Strength in numbers: A drawing of the Monster Meeting at Forest Creek, Mount Alexander in 1851, where 15,000 miners set aside their tools to protest for a more affordable license fee. Photo: SUPPLIED

BENDIGO’S rich gold era was in significant part thanks to the miners who laboured across the region’s fields in the 1800s.

However, those miners were subject to a license tax which the majority felt was too expensive, and subsequently a peaceful protest, called the Rid Ribbon Agitation, was staged at Camp Hill.

One-hundred-and-seventy years to the day after the event, on Thursday 27 August, actors from The Bendigo Theatre Company will put on a play showing what historians believe occurred on that day.

“Hopefully the citizens of Bendigo who do come will get a really good idea of what all this was about,” said Euan McGillivray, president of the Bendigo Historical Society.

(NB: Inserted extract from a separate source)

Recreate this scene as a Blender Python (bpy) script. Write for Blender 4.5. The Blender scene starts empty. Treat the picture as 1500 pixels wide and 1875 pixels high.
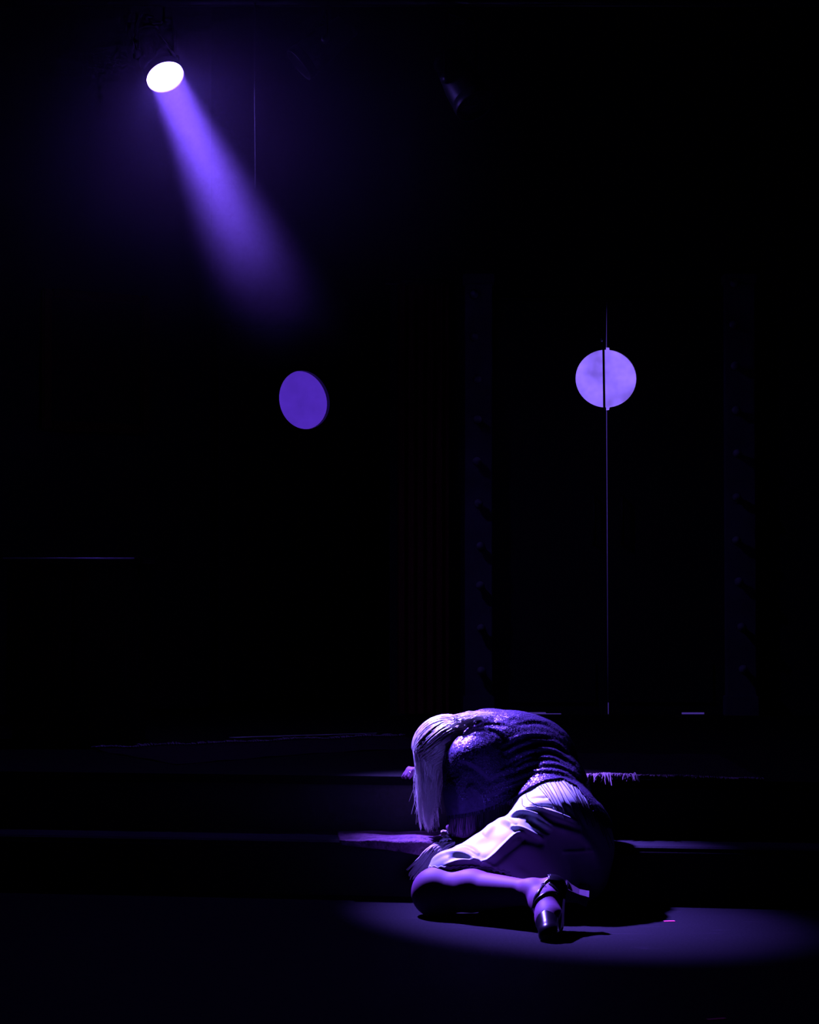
import bpy, bmesh, math, random
import numpy as np
from mathutils import Vector, Matrix
from mathutils.bvhtree import BVHTree

random.seed(7); rng = np.random.default_rng(7)
SC = bpy.context.scene
COL = SC.collection

# ------------------------------------------------------------------ camera
FPX, CAMZ, PITCH = 3900.0, 1.03, math.radians(1.92)
cam = bpy.data.cameras.new('camera'); camo = bpy.data.objects.new('camera', cam); COL.objects.link(camo)
cam.sensor_fit = 'HORIZONTAL'; cam.sensor_width = 36.0; cam.lens = FPX / 1500 * 36.0
cam.clip_start = 0.05; cam.clip_end = 60
camo.location = (0, 0, CAMZ); camo.rotation_euler = (math.pi / 2 + PITCH, 0, 0)
SC.camera = camo

# ------------------------------------------------------------------ world, exposure, light
W = bpy.data.worlds.new('world'); SC.world = W; W.use_nodes = True
W.node_tree.nodes['Background'].inputs[0].default_value = (0.0, 0.0, 0.0, 1)
W.node_tree.nodes['Background'].inputs[1].default_value = 0.0
vs = SC.view_settings
vs.view_transform = 'Standard'; vs.look = 'None'; vs.gamma = 1.0; vs.exposure = 0.0; vs.use_curve_mapping = False
SC.cycles.use_denoising = True
SC.cycles.max_bounces = 4; SC.cycles.diffuse_bounces = 1; SC.cycles.volume_bounces = 0
SC.cycles.sample_clamp_indirect = 4.0
SC.cycles.volume_max_steps = 128; SC.cycles.volume_step_rate = 3.0; SC.cycles.use_adaptive_sampling = True; SC.cycles.adaptive_threshold = .03; SC.cycles.adaptive_min_samples = 16; SC.cycles.use_light_tree = False
LIGHT_RGB = (0.205, 0.12, 1.0)       # the violet the lamp is set to
SPOT_W, LENS_E = 34.0, 290.0
SPOT_SPREAD = 17.0

CT, ST = math.cos(PITCH), math.sin(PITCH)
def P(px, py, y):
    """the world point at depth y that the photograph shows at (px, py)"""
    u = (px - 750) / FPX; v = (937.5 - py) / FPX
    dy = CT - v * ST; dz = ST + v * CT
    t = y / dy
    return np.array((u * t, y, CAMZ + dz * t))
def ray(px, py):
    d = P(px, py, 1.0) - np.array((0, 0, CAMZ)); return Vector(d).normalized()
def proj(V):
    V = np.asarray(V, float); r = V - np.array((0, 0, CAMZ))
    dep = r[..., 1] * CT + r[..., 2] * ST; up = r[..., 2] * CT - r[..., 1] * ST
    return 750 + FPX * r[..., 0] / dep, 937.5 - FPX * up / dep

LAMP_Y = 9.0
LAMP_POS = P(299.5, 134.5, LAMP_Y)
TARGET = np.array((0.29, 6.94, 0.36))
BEAM = TARGET - LAMP_POS; BEAM /= np.linalg.norm(BEAM)

# ------------------------------------------------------------------ helpers
def tag(o, label=None, cat=None, group=None, kind=None):
    if label: o['label'] = label
    if cat: o['category'] = cat
    if group: o['group'] = group
    if kind: o['kind'] = kind
    return o
def empty(name, loc=(0, 0, 0), label=None, cat=None, group=None, rot=None):
    o = bpy.data.objects.new(name, None); COL.objects.link(o); o.location = loc
    if rot is not None: o.rotation_euler = rot
    o.empty_display_size = 0.1
    return tag(o, label, cat, group)
def obj(name, verts, faces, mat, parent=None, smooth=False, world=True):
    me = bpy.data.meshes.new(name)
    me.from_pydata([tuple(map(float, v)) for v in verts], [], [tuple(map(int, f)) for f in faces])
    me.update()
    return obj_me(name, me, mat, parent, smooth, world)
def obj_me(name, me, mat, parent=None, smooth=False, world=True):
    o = bpy.data.objects.new(name, me); COL.objects.link(o)
    if mat: me.materials.append(mat)
    if smooth: me.polygons.foreach_set('use_smooth', [True] * len(me.polygons))
    if parent:
        o.parent = parent
        if world:   # vertices are in world space: undo the parent's own transform
            m = Matrix.Identity(4)
            ch = []; p = parent
            while p: ch.append(p); p = p.parent
            for p in reversed(ch): m = m @ p.matrix_parent_inverse @ Matrix.LocRotScale(p.location, p.rotation_euler, p.scale)
            o.matrix_parent_inverse = m.inverted()
    return o

class MB:
    """collects pieces of ONE mesh"""
    def __init__(s): s.v = []; s.f = []
    def add(s, v, f):
        b = len(s.v); s.v += [tuple(map(float, p)) for p in v]; s.f += [tuple(b + int(i) for i in q) for q in f]; return s
    def box(s, c, d, M=None, bev=0.0):
        bm = bmesh.new(); bmesh.ops.create_cube(bm, size=1)
        for v in bm.verts: v.co = Vector((v.co.x * d[0], v.co.y * d[1], v.co.z * d[2]))
        if bev: bmesh.ops.bevel(bm, geom=bm.edges[:], offset=bev, segments=2, affect='EDGES')
        bm.verts.index_update()
        vs_ = [(M @ v.co if M is not None else v.co) + Vector(c) for v in bm.verts]
        s.add(vs_, [[v.index for v in f.verts] for f in bm.faces]); bm.free(); return s
    def tube(s, pts, rad, n=8, cap=True, flat=None):
        pts = np.asarray(pts, float); m = len(pts)
        rad = np.full(m, rad) if np.isscalar(rad) else np.asarray(rad, float)
        T = np.gradient(pts, axis=0); T /= np.linalg.norm(T, axis=1)[:, None] + 1e-12
        ref = np.array((0, 0, 1.0)) if abs(T[0][2]) < .9 else np.array((1.0, 0, 0))
        N = np.zeros_like(T); a = np.cross(T[0], ref); a /= np.linalg.norm(a); N[0] = a
        for i in range(1, m):
            a = N[i-1] - T[i] * np.dot(N[i-1], T[i]); N[i] = a / (np.linalg.norm(a) + 1e-12)
        B = np.cross(T, N)
        if flat is not None:
            N = np.asarray(flat, float); N = N - T * (N * T).sum(1)[:, None]; N /= np.linalg.norm(N, axis=1)[:, None] + 1e-12
            B = np.cross(T, N)
        th = np.arange(n) * 2 * math.pi / n
        fa = 1.0 if flat is None else 0.35
        V = pts[:, None] + rad[:, None, None] * (np.cos(th)[None, :, None] * N[:, None] * fa + np.sin(th)[None, :, None] * B[:, None])
        b = len(s.v); s.v += [tuple(p) for p in V.reshape(-1, 3).tolist()]
        for i in range(m - 1):
            for k in range(n):
                k2 = (k + 1) % n
                s.f.append((b + i*n + k, b + i*n + k2, b + (i+1)*n + k2, b + (i+1)*n + k))
        if cap:
            s.f.append(tuple(b + k for k in range(n))[::-1]); s.f.append(tuple(b + (m-1)*n + k for k in range(n)))
        return s
    def lathe(s, prof, n=32, M=None, cap=(True, True)):
        """profile of (radius, height) about local z"""
        b = len(s.v)
        for r, z in prof:
            for k in range(n):
                a = k * 2 * math.pi / n; p = Vector((r * math.cos(a), r * math.sin(a), z))
                s.v.append(tuple(M @ p if M is not None else p))
        for i in range(len(prof) - 1):
            for k in range(n):
                k2 = (k + 1) % n; s.f.append((b+i*n+k, b+i*n+k2, b+(i+1)*n+k2, b+(i+1)*n+k))
        if cap[0]: s.f.append(tuple(b + k for k in range(n))[::-1])
        if cap[1]: s.f.append(tuple(b + (len(prof)-1)*n + k for k in range(n)))
        return s
    def build(s, name, mat, parent=None, smooth=False, world=True): return obj(name, s.v, s.f, mat, parent, smooth, world)

def catmull(pts, n):
    p = np.asarray(pts, float); m = len(p)
    q = np.vstack((2*p[0]-p[1], p, 2*p[-1]-p[-2])); out = []
    for t in np.linspace(0, m - 1 - 1e-6, n):
        i = int(t); u = t - i; a, b, c, d = q[i:i+4]
        out.append(.5 * (2*b + (c-a)*u + (2*a-5*b+4*c-d)*u*u + (3*b-a-3*c+d)*u**3))
    return np.array(out)

# ------------------------------------------------------------------ materials
def mat(name, col, rough=.6, metal=0.0, spec=.5, noise=None, bump=None, coat=0.0, sheen=0.0, sub=0.0):
    """procedural: colour varied by noise, relief by bump.  noise=(scale, second colour, detail), bump=(scale, strength)"""
    m = bpy.data.materials.new(name); m.use_nodes = True; nt = m.node_tree; b = nt.nodes['Principled BSDF']
    b.inputs['Roughness'].default_value = rough; b.inputs['Metallic'].default_value = metal
    b.inputs['Specular IOR Level'].default_value = spec
    b.inputs['Coat Weight'].default_value = coat; b.inputs['Sheen Weight'].default_value = sheen
    tc = nt.nodes.new('ShaderNodeTexCoord')
    nz = nt.nodes.new('ShaderNodeTexNoise'); nz.inputs['Scale'].default_value = noise[0] if noise else 40; nz.inputs['Detail'].default_value = noise[2] if noise else 3
    nt.links.new(tc.outputs['Object'], nz.inputs['Vector'])
    mx = nt.nodes.new('ShaderNodeMix'); mx.data_type = 'RGBA'
    c2 = noise[1] if noise else tuple(c * .8 for c in col)
    mx.inputs[6].default_value = (*col, 1); mx.inputs[7].default_value = (*c2, 1)
    nt.links.new(nz.outputs['Fac'], mx.inputs[0]); nt.links.new(mx.outputs[2], b.inputs['Base Color'])
    if bump:
        n2 = nt.nodes.new('ShaderNodeTexNoise'); n2.inputs['Scale'].default_value = bump[0]; n2.inputs['Detail'].default_value = 4
        nt.links.new(tc.outputs['Object'], n2.inputs['Vector'])
        bp = nt.nodes.new('ShaderNodeBump'); bp.inputs['Strength'].default_value = bump[1]; bp.inputs['Distance'].default_value = .01
        nt.links.new(n2.outputs['Fac'], bp.inputs['Height']); nt.links.new(bp.outputs['Normal'], b.inputs['Normal'])
    return m
def emit(name, col, strength, noise=None):
    m = bpy.data.materials.new(name); m.use_nodes = True; nt = m.node_tree; nt.nodes.remove(nt.nodes['Principled BSDF'])
    e = nt.nodes.new('ShaderNodeEmission'); e.inputs[0].default_value = (*col, 1); e.inputs[1].default_value = strength
    if noise:    # uneven stretched paper in front of the light
        tc = nt.nodes.new('ShaderNodeTexCoord'); nz = nt.nodes.new('ShaderNodeTexNoise'); nz.inputs['Scale'].default_value = noise[0]; nz.inputs['Detail'].default_value = 2.5
        nt.links.new(tc.outputs['Object'], nz.inputs['Vector'])
        mr = nt.nodes.new('ShaderNodeMapRange'); mr.inputs[1].default_value = .3; mr.inputs[2].default_value = .7; mr.inputs[3].default_value = strength * noise[1]; mr.inputs[4].default_value = strength * noise[2]
        nt.links.new(nz.outputs['Fac'], mr.inputs[0]); nt.links.new(mr.outputs[0], e.inputs[1])
    nt.links.new(e.outputs[0], nt.nodes['Material Output'].inputs['Surface'])
    return m

def floor_material():
    m = mat('black_stage_paint', (.006, .0035, .0085), .8, spec=.04, noise=(3.0, (.0036, .0022, .0054), 6), bump=(90, .12))
    nt = m.node_tree; b = nt.nodes['Principled BSDF']; tc = [n for n in nt.nodes if n.type == 'TEX_COORD'][0]
    base = b.inputs['Base Color'].links[0].from_socket
    # pale scuffs: long thin streaks, and a few specks of dust
    mp = nt.nodes.new('ShaderNodeMapping'); mp.inputs['Rotation'].default_value = (0, 0, .5); mp.inputs['Scale'].default_value = (2.2, 16, 1)
    nt.links.new(tc.outputs['Object'], mp.inputs[0])
    n1 = nt.nodes.new('ShaderNodeTexNoise'); n1.inputs['Scale'].default_value = 2.2; n1.inputs['Detail'].default_value = 8; n1.inputs['Distortion'].default_value = 1.2
    nt.links.new(mp.outputs[0], n1.inputs['Vector'])
    r1 = nt.nodes.new('ShaderNodeMapRange'); r1.inputs[1].default_value = .62; r1.inputs[2].default_value = .8; r1.inputs[4].default_value = .5
    nt.links.new(n1.outputs['Fac'], r1.inputs[0])
    vo = nt.nodes.new('ShaderNodeTexVoronoi'); vo.inputs['Scale'].default_value = 9
    nt.links.new(tc.outputs['Object'], vo.inputs['Vector'])
    r2 = nt.nodes.new('ShaderNodeMapRange'); r2.inputs[1].default_value = .022; r2.inputs[2].default_value = .012; r2.inputs[4].default_value = .8
    nt.links.new(vo.outputs['Distance'], r2.inputs[0])
    mxm = nt.nodes.new('ShaderNodeMath'); mxm.operation = 'MAXIMUM'
    nt.links.new(r1.outputs[0], mxm.inputs[0]); nt.links.new(r2.outputs[0], mxm.inputs[1])
    mx = nt.nodes.new('ShaderNodeMix'); mx.data_type = 'RGBA'; mx.inputs[7].default_value = (.035, .023, .043, 1)
    nt.links.new(mxm.outputs[0], mx.inputs[0]); nt.links.new(base, mx.inputs[6]); nt.links.new(mx.outputs[2], b.inputs['Base Color'])
    return m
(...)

“Red was thought to be the colour of agitation and revolution and rebellion because there were people from all over the world on the Bendigo minefields.”

Mr McGillivray said as a way of raising money between 1851 to 1853, the Victorian Government applied a license fee for those wishing to dig on the goldfields.

Miners had to pay 30 shillings per month, but pushed for a reduction to 10 so the practice was more affordable.

“Normally it wasn’t a lot, and they wouldn’t have noticed it so much when times were very good and they were getting a lot of gold,” said Mr McGillivray.

“But in late 1852 to 1853, times were a bit tough on the Bendigo fields, so hundreds and thousands of the miners were really quite perturbed about it and thought it was unjust.”

Mr McGillivray said the collection method also angered miners, who had to pay the fee even if they hadn’t found any gold yet.

“Police they were quite brutal about it, and arrested people, chained them up, and did all sorts of gruesome things to many miners at the time,” he said.

“There were 15,000 miners armed to the teeth and it could have got very ugly if it wasn’t controlled properly.”

In 1853, thousands signed a petition for the Crown to reduce the fee by two-thirds, subsequently rejected by Governor Joseph La Trobe, leading to the protest.

Although not immediately, the protest led to the Eureka Rebellion and the eventual end of the goldfield tax in April 1855.

The reenactment will be at Bendigo Piazza in Rosalind Park at 11am on Thursday 27 August, and people are asked to wear a red ribbon like the miners did.